* Aim *
Extract everything from the first line through the line with "COL = S.collection", both ends included, except for any pictures.

Dataset records

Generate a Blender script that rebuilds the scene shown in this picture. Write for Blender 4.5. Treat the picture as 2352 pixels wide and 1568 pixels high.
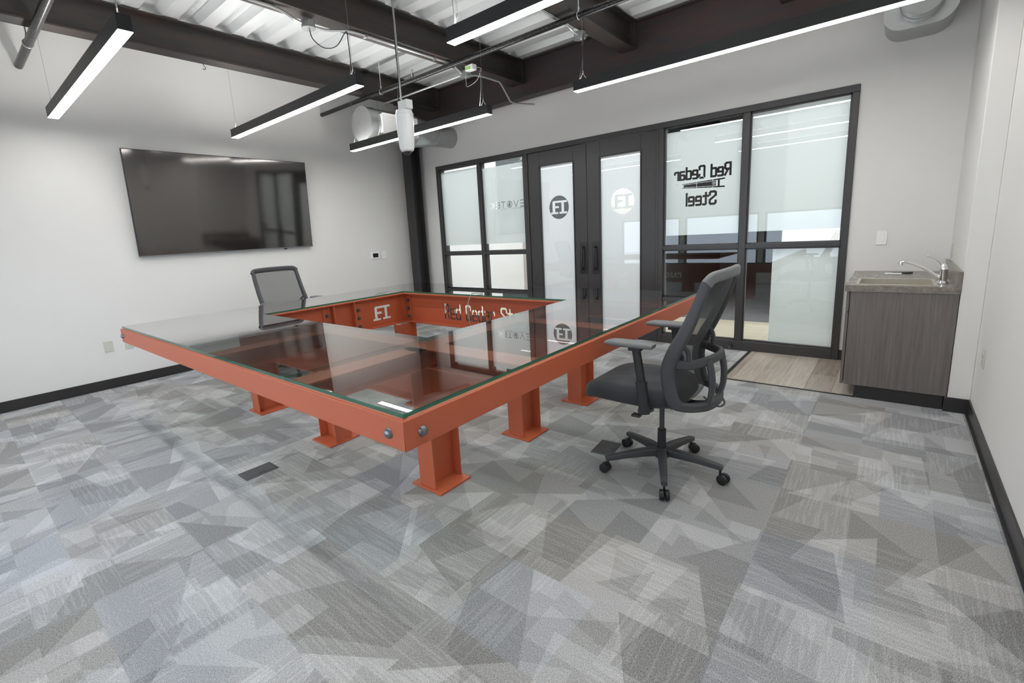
import bpy, bmesh, math, random
import numpy as np
from mathutils import Vector, Matrix
random.seed(7)
PI = math.pi
for o in list(bpy.data.objects): bpy.data.objects.remove(o, do_unlink=True)
S = bpy.context.scene
COL = S.collection

# ------------------------------------------------------------------ camera
def cam_axes(yaw, pitch, roll):
    y, p, r = map(math.radians, (yaw, pitch, roll))
    fw = Vector((-math.sin(y)*math.cos(p), math.cos(y)*math.cos(p), math.sin(p)))
    rt = fw.cross(Vector((0, 0, 1))).normalized(); up = rt.cross(fw)
    return math.cos(r)*rt+math.sin(r)*up, -math.sin(r)*rt+math.cos(r)*up, fw
CAMP = (6.224, -5.391, 1.372)
r_, u_, f_ = cam_axes(40.468, -10.927, -3.32)
cd = bpy.data.cameras.new('camera'); cam = bpy.data.objects.new('camera', cd); COL.objects.link(cam)
M = Matrix((r_, u_, -f_)).transposed().to_4x4(); M.translation = CAMP
cam.matrix_world = M
cd.sensor_width = 36; cd.lens = 1077.77/2352*36
cd.shift_x = (1176-1137.59)/2352; cd.shift_y = -(784-744.62)/2352
cd.clip_start = 0.02
S.camera = cam

# ------------------------------------------------------------------ world, light, exposure
S.view_settings.view_transform = 'Standard'; S.view_settings.look = 'None'
S.view_settings.gamma = 1; S.view_settings.use_curve_mapping = False
S.view_settings.exposure = 0.18
LAMP = 29.0
UP = 27.0        # radiance of the linear diffusers
WIN = 1.6          # daylight through the rear windows
w = bpy.data.worlds.new('sky'); S.world = w; w.use_nodes = True
bg = w.node_tree.nodes['Background']; bg.inputs[0].default_value = (.80, .88, 1, 1); bg.inputs[1].default_value = 2.2
def area(name, loc, rot, sx, sy, power, col=(1, 1, 1)):
    l = bpy.data.lights.new(name, 'AREA'); l.shape = 'RECTANGLE'; l.size = sx; l.size_y = sy
    l.energy = power; l.color = col
    o = bpy.data.objects.new(name, l); COL.objects.link(o); o.location = loc; o.rotation_euler = rot
    return o
area('rear_window_daylight', (3.2, -6.12, 1.05), (PI/2, 0, 0), 5.0, 1.1, 130*WIN/5, (.74, .87, 1))
area('corridor_ceiling_light', (2.6, 1.0, 3.0), (0, 0, 0), 6.0, .5, 100)
area('corridor_ceiling_light', (6.4, 1.3, 3.0), (0, 0, 0), 1.6, .5, 32)

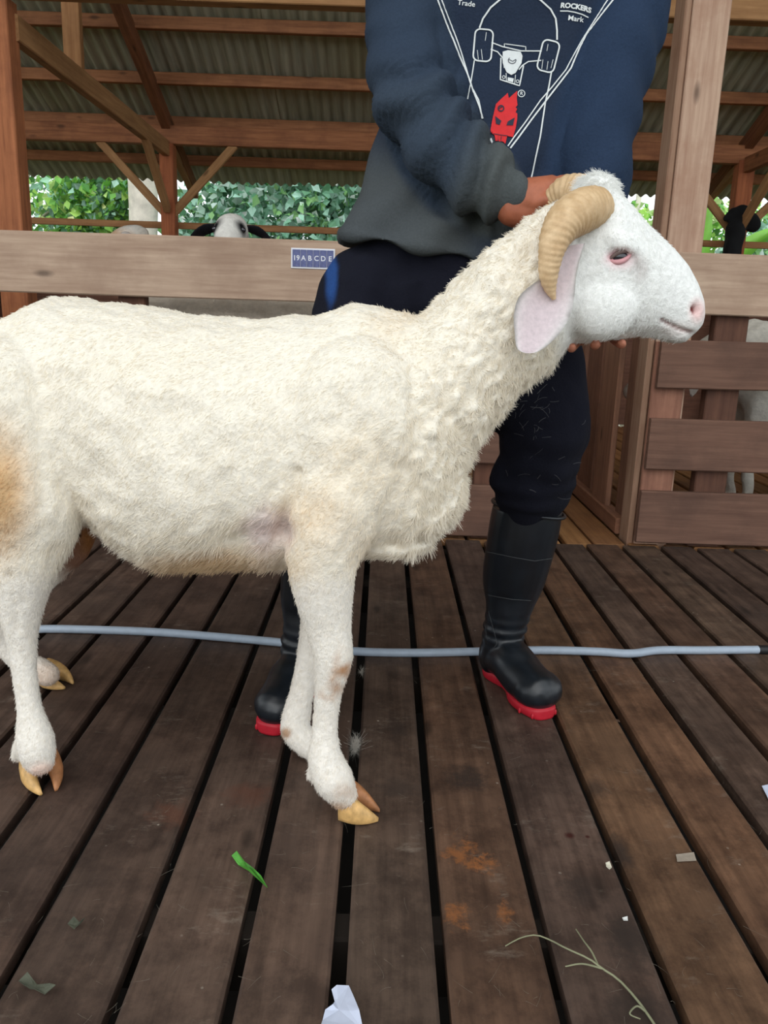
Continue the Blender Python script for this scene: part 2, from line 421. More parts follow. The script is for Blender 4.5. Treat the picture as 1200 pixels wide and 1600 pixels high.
for X, t in ((-1.55, bl), (2.47, br)):
    beam('brace', (X - 0.03, 5.99, 1.40), (X - 0.47, 5.99, 1.86), 0.055, 0.03, M_brace, t, up=(0, -1, 0), color=bc)
    beam('brace', (X + 0.03, 5.99, 1.40), (X + 0.47, 5.99, 1.86), 0.055, 0.03, M_brace, t, up=(0, -1, 0), color=bc)
    beam('brace', (X, 5.94, 1.42), (X, 5.45, 1.80), 0.045, 0.055, M_brace, t, color=bc)
    beam('brace', (X, 6.06, 1.86), (X, 6.66, 1.68), 0.045, 0.055, M_brace, t, color=(0.8, 0.7, 0.62))
rail = empty('back_rail', (0, 6.09, 1.31), 'thin wooden rail across the back opening, nailed to the rear posts', 'rail')
beam('rail_bar', (-6, 6.09, 1.33), (6, 6.09, 1.33), 0.03, 0.045, M_brace, rail, color=(0.95, 0.8, 0.7), nseg=4, jit=0.004)

# ================================================================== FENCE AND GATE
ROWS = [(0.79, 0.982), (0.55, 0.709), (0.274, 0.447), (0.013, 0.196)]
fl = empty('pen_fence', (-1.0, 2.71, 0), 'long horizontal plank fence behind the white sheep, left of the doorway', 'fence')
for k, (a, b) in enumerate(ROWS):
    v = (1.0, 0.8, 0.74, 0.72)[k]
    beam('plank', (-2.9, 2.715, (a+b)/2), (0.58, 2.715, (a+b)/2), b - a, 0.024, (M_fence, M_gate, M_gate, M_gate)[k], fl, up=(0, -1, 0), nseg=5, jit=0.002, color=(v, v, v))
for X in (-1.46, 0.37, -0.84, -2.5):
    beam('upright', (X, 2.755, 0.0), (X, 2.755, 0.95), 0.09, 0.045, M_gate, fl, up=(0, -1, 0), color=(0.6, 0.5, 0.45))
fr = empty('pen_fence', (1.7, 2.71, 0), 'plank fence panel with dark gaps at the right, under the sheep\'s nose', 'fence')
for k, (a, b) in enumerate(ROWS):
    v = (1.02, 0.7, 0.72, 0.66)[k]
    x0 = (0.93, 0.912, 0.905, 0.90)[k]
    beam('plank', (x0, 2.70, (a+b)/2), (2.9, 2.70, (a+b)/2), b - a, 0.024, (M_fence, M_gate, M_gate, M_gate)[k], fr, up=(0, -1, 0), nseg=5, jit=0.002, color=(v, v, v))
beam('stile', (0.957, 2.722, 0.03), (0.957, 2.722, 0.70), 0.108, 0.018, M_gate, fr, up=(0, -1, 0), color=(1.2, 1.05, 1.0))
beam('upright', (1.145, 2.74, 0.0), (1.145, 2.74, 0.90), 0.11, 0.05, M_gate, fr, up=(0, -1, 0), color=(0.5, 0.42, 0.38))
beam('upright', (2.0, 2.74, 0.0), (2.0, 2.74, 0.90), 0.11, 0.05, M_gate, fr, up=(0, -1, 0), color=(0.5, 0.42, 0.38))
# slatted divider standing back into the pen from the pale post
dv = empty('slatted_gate', (0.9, 3.3, 0), 'gate of upright slats standing back into the pen beside the pale post', 'gate')
for a, b, dx, c in ((2.86, 2.97, 0.0, (0.95, 0.85, 0.75)), (3.05, 3.26, -0.015, (1.3, 1.22, 1.1)), (3.35, 3.58, 0.0, (0.9, 0.78, 0.7)), (3.66, 3.88, 0.0, (1.0, 0.9, 0.8))):
    beam('slat', (0.91 + dx, (a+b)/2, 0.05), (0.91 + dx, (a+b)/2, 0.80), 0.022, b - a, M_gate, dv, up=(0, -1, 0), nseg=2, jit=0.002, color=c)
beam('bottom_rail', (0.895, 2.85, 0.03), (0.895, 3.95, 0.03), 0.05, 0.06, M_gate, dv, color=(1.1, 0.95, 0.8))
beam('top_rail', (0.93, 2.85, 0.77), (0.93, 3.95, 0.77), 0.03, 0.07, M_gate, dv, color=(0.9, 0.8, 0.7))

# plank wall added at the back to darken the pen, below the line of sight over the front boards
bw = empty('added_back_fence', (0, 6.13, 0), 'added plank fence darkening the rear of the pen below the thin rail', 'fence')
for z in (0.12, 0.37, 0.62, 0.87, 1.12):
    beam('plank', (-5.8, 6.13, z), (5.8, 6.13, z), 0.252, 0.022, M_gate, bw, up=(0, -1, 0), nseg=4, jit=0.003, color=(0.8, 0.7, 0.65))
# skirting added round the raised floor, unseen, keeps the space under the slats dark
for n, (p, q) in enumerate((((-2.75, -1.0), (-2.75, 6.2)), ((3.3, -1.0), (3.3, 6.2)), ((-2.75, -1.0), (3.3, -1.0)), ((-2.75, 6.2), (3.3, 6.2)))):
    tag(beam('added_skirt_%d' % (n + 1), (*p, -0.40), (*q, -0.40), 0.68, 0.02, M_gate, None, up=(0, 1, 0) if p[0] == q[0] else (0, -1, 0), color=(0.6, 0.5, 0.45)), kind='structure')

for nm, X in (('left', -2.7), ('right', 3.24)):  # side fences added out of view to cut the light into the pen
    sf = empty('added_side_fence', (X, 4.4, 0), 'added plank fence keeping light out of the %s side of the pen' % nm, 'fence')
    for z in (0.12, 0.37, 0.62, 0.87):
        beam('plank', (X, 2.75, z), (X, 6.1, z), 0.252, 0.022, M_gate, sf, up=(1, 0, 0), nseg=3, jit=0.003, color=(0.8, 0.7, 0.65))
# ---- sign with the pen number on the top board
sg = empty('pen_sign', (-0.22, 2.70, 0.925), 'small blue and white sign reading 19ABCDE on the top fence board', 'sign')
M_white = plain('sign_white', (226, 226, 232), 0.5, 0.03)
M_blue = plain('sign_blue', (92, 98, 142), 0.5, 0.25, 90)
sx0, sx1, sz0, sz1 = -0.31, -0.169, 0.894, 0.957
beam('backing', (sx0, 2.701, (sz0+sz1)/2), (sx1, 2.701, (sz0+sz1)/2), sz1 - sz0, 0.004, M_white, sg, up=(0, -1, 0), bev=0.0005)
cuts = [sx0+0.004, sx0+0.030, sx0+0.050, sx0+0.071, sx0+0.0925, sx0+0.115, sx0+0.137]
def text_mesh(body, size, bold=0.0):
    cu = bpy.data.curves.new('t', 'FONT'); cu.body = body; cu.size = size; cu.align_x = 'CENTER'; cu.align_y = 'CENTER'; cu.offset = bold
    cu.resolution_u = 3
    o = bpy.data.objects.new('t', cu); COL.objects.link(o)
    dg = bpy.context.evaluated_depsgraph_get(); e = o.evaluated_get(dg); me = e.to_mesh()
    v = np.array([tuple(p.co) for p in me.vertices]); f = [tuple(p.vertices) for p in me.polygons]
    e.to_mesh_clear(); bpy.data.objects.remove(o); bpy.data.curves.remove(cu)
    return v, f
for i in range(6):
    a, b = cuts[i] + 0.0006, cuts[i+1] - 0.0006
    beam('cell', (a, 2.6985, (sz0+sz1)/2), (b, 2.6985, (sz0+sz1)/2), sz1 - sz0 - 0.010, 0.002, M_blue, sg, up=(0, -1, 0), bev=0.0003)
    v, f = text_mesh(('19', 'A', 'B', 'C', 'D', 'E')[i], 0.022, 0.0004)
    wv = np.stack([(a+b)/2 + v[:, 0], np.full(len(v), 2.6970), (sz0+sz1)/2 + v[:, 1]], 1)
    mk('letter', wv, f, M_white, sg, smooth=False)

# ================================================================== WHITE SHEEP
def hair(name, roots, dirs, L, curl, col, rad, mat, parent, npt=4):
    """short fibres: roots, unit dirs, lengths, sideways curl vectors"""
    k = len(roots); hc = bpy.data.hair_curves.new(name); hc.add_curves([npt] * k)
    u = np.linspace(0, 1, npt)[None, :, None]
    Wm = world_of(parent).translation
    P = roots[:, None] - np.array(Wm) + dirs[:, None] * L[:, None, None] * u + curl[:, None] * (u**1.7) * L[:, None, None]
    hc.attributes['position'].data.foreach_set('vector', P.astype(np.float32).ravel())
    r = hc.attributes.new('radius', 'FLOAT', 'POINT') if 'radius' not in hc.attributes else hc.attributes['radius']
    r.data.foreach_set('value', (rad[:, None] * (1 - 0.75*u[:, :, 0])).astype(np.float32).ravel())
    a = hc.attributes.new('col', 'FLOAT_COLOR', 'CURVE')
    a.data.foreach_set('color', np.c_[col, np.ones(k)].astype(np.float32).ravel())
    hc.materials.append(mat)
    o = bpy.data.objects.new(name, hc); COL.objects.link(o); o.parent = parent; o['kind'] = 'stuff'
    return o
def scatter(V, Fc, weight, k):
    q = np.array(Fc); a, b, c = V[q[:, 0]], V[q[:, 1]], V[q[:, 2]]; d = V[q[:, 3]] if q.shape[1] > 3 else c
    ar = np.linalg.norm(np.cross(c - a, d - b), axis=1)/2 * weight[q].mean(1)
    i = rng.choice(len(q), k, p=ar/ar.sum()); r, s = rng.random((k, 1)), rng.random((k, 1))
    return (a[i]*(1-r) + b[i]*r)*(1-s) + (d[i]*(1-r) + c[i]*r)*s, q[i, 0]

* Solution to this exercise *
Generate a Blender script that rebuilds the scene shown in this picture. Write for Blender 4.5. Treat the picture as 2352 pixels wide and 1568 pixels high.
import bpy, bmesh, math, random
import numpy as np
from mathutils import Vector, Matrix
random.seed(7)
PI = math.pi
for o in list(bpy.data.objects): bpy.data.objects.remove(o, do_unlink=True)
S = bpy.context.scene
COL = S.collection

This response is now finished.